All maintenance staff is responsible for monitoring the condition of dwelling units. Whenever a maintenance staff member enters a dwelling unit for any purpose, such as completing a resident request for service or accompanying a contractor, he or she shall record on a work order any required work he or she sees while in the apartment or included in the appropriate maintenance plan as determined by the Property Manager.


B. Grounds Inspections


Regular inspections of the property grounds and building exteriors are required to maintain the curb appeal of the property. This curb appeal is required to maintain the attractiveness of the property for both current and prospective residents. The inspection procedure will specify the desired condition of the areas to be inspected. This defined condition will include any regulatory or locally required standards. The existence of these standards shall not prevent the (Org. Name) from setting a higher standard that will make the property more competitive in the local market.


Grounds inspections must cover these areas:


1. Grounds


2. Porches or patios


3. Parking lots


4. Sidewalks and fences


5. Lawns, shrubs and trees


6. Exterior Lighting


7. Common Areas


8. Outdoor furniture


9. Mailboxes


10. Sprinkler Systems


An inspection form will be developed to support the grounds inspections. The staff member responsible for the inspection shall note all deficiencies on the form and provide the resident and the Property Manager with a copy of the inspection form. The Property Manager is responsible to perform all necessary follow-up actions.


Nothing in this policy shall prevent any (ORG. NAME) staff member from reporting any needed work that they see in the regular course of their daily activities. Such work items shall be reported to the Property Manager or Department Manager.


C. Systems Inspections


The regular inspection of all major systems is fundamental to a sound maintenance program. The major systems inspection program overlaps with the preventive maintenance program in some areas. To the extent that inspections, in addition to those required for scheduled service intervals, are needed, they will be a part of the inspection schedule. Any work items identified during an inspection shall be converted to a work order within twenty-four hours and completed within thirty (30) days or included in the appropriate maintenance plan as determined by the Maintenance Manager.
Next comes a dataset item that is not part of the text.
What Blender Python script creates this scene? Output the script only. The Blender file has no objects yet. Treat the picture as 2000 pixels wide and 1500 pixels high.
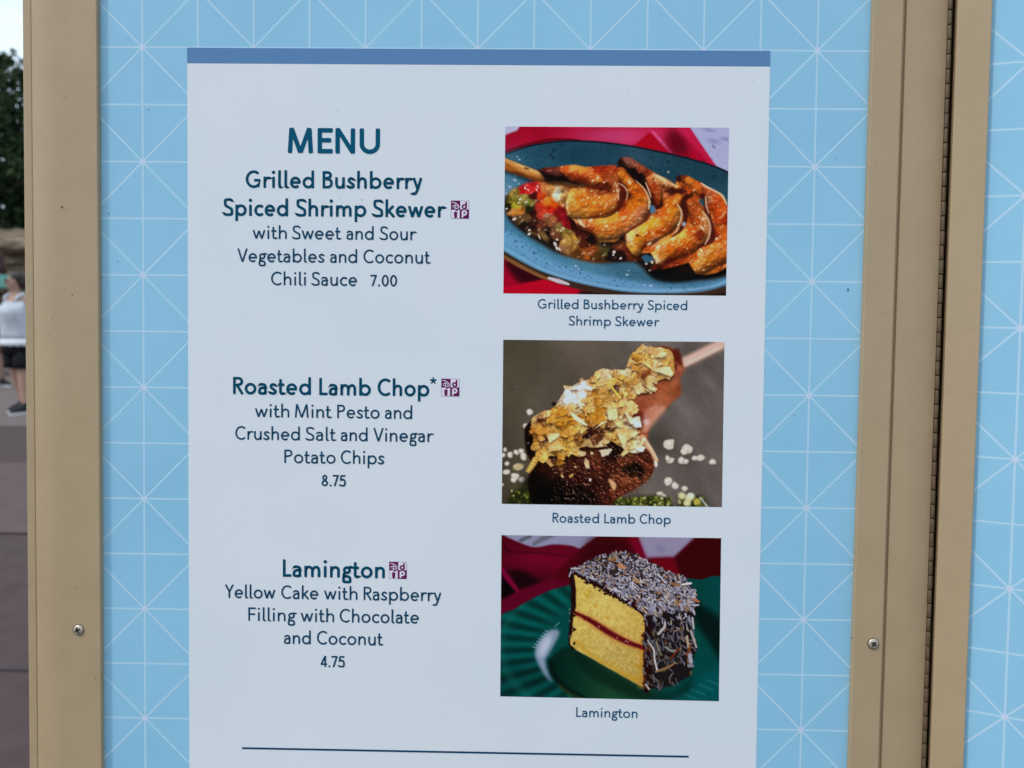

This category of work refers to all resident generated work requests that fall into no other category. These are non-emergency calls made by residents seeking maintenance service. These requests for service cannot be planned in advance or responded to before the resident calls.


It is the policy of (ORG. NAME) to complete these work requests within seven (7) days. However, unless the request is an emergency or entails work that compromises the habitability of the unit, these requests will not be given a priority above scheduled routine and preventive maintenance. By following this procedure, (ORG. NAME) believes it can achieve both good resident service and a maintenance system that completes the most important work first and in the most cost effective manner.




(ORG. NAME) will contract for maintenance services when it is in the best interests of (ORG. NAME) to do so. When the employees of (ORG. NAME) have the time and skills to perform the work at hand, they will be the first choice to perform a given task. When the employees of (ORG. NAME) have the skills to do the work required, but there is more work than there is time available to complete it, (ORG. NAME) will determine whether it is more cost effective to use a contractor to complete the work. If (ORG. NAME) staff does not have the skills to complete the work or (ORG. NAME) doesn’t have the proper equipment, a contractor will be chosen. In the last instance, (ORG. NAME) will decide whether it will be cost effective to train a staff member to complete the work.


Once the decision has been made to hire a contractor, the process set out in (ORG. NAME)’s Procurement Procedures will be used. These procedures vary depending on the expected dollar amount of the contract and the funding mechanism.